> PROBLEM TO WORK ON: Lift out all lines below that contain "image".

> DATASET ROWS:
^^^^^^^^

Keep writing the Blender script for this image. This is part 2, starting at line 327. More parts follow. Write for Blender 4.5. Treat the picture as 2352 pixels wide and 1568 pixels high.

^^^^^^^^

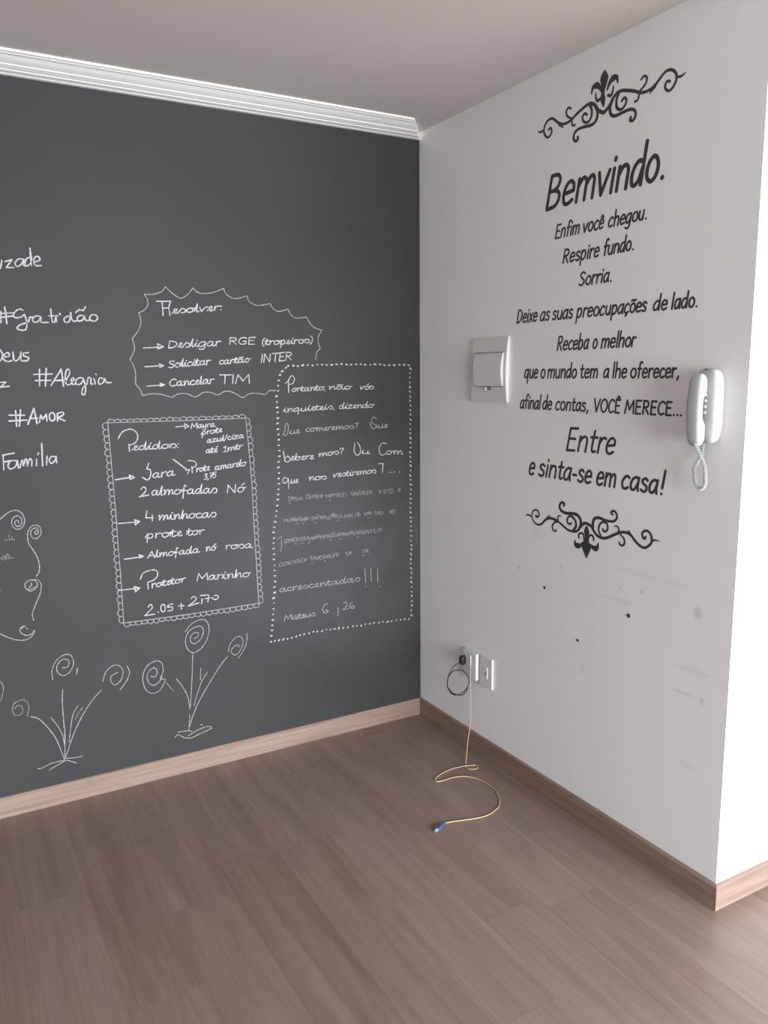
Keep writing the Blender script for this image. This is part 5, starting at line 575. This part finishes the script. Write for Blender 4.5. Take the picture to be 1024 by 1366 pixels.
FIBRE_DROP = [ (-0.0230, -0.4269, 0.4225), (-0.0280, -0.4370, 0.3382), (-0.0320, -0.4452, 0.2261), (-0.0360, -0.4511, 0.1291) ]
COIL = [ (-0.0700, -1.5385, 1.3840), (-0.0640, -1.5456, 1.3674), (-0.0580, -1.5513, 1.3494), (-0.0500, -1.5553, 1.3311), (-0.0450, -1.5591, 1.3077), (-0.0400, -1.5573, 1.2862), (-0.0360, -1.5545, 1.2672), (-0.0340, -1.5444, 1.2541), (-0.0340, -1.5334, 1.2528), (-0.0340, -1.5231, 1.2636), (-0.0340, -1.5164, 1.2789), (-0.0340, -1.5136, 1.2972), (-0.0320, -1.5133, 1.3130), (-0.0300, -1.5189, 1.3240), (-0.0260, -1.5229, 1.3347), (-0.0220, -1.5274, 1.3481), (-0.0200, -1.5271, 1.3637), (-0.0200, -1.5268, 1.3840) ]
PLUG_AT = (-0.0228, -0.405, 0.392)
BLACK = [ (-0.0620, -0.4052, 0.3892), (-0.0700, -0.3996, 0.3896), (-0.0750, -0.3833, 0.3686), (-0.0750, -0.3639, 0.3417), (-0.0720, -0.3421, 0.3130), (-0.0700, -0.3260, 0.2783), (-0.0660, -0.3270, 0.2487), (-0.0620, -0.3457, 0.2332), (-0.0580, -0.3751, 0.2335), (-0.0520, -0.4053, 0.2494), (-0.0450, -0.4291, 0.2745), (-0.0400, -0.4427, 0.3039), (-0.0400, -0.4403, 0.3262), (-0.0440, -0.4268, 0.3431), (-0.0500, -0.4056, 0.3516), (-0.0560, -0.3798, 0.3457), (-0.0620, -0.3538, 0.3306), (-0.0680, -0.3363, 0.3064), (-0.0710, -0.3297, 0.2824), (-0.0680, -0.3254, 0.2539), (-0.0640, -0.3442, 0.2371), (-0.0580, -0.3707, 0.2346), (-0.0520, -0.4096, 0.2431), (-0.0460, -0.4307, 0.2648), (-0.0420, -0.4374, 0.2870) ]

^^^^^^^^

> RESPONSE TO THE TASK:
Keep writing the Blender script for this image. This is part 2, starting at line 327. More parts follow. Write for Blender 4.5. Treat the picture as 2352 pixels wide and 1568 pixels high.
Keep writing the Blender script for this image. This is part 5, starting at line 575. This part finishes the script. Write for Blender 4.5. Take the picture to be 1024 by 1366 pixels.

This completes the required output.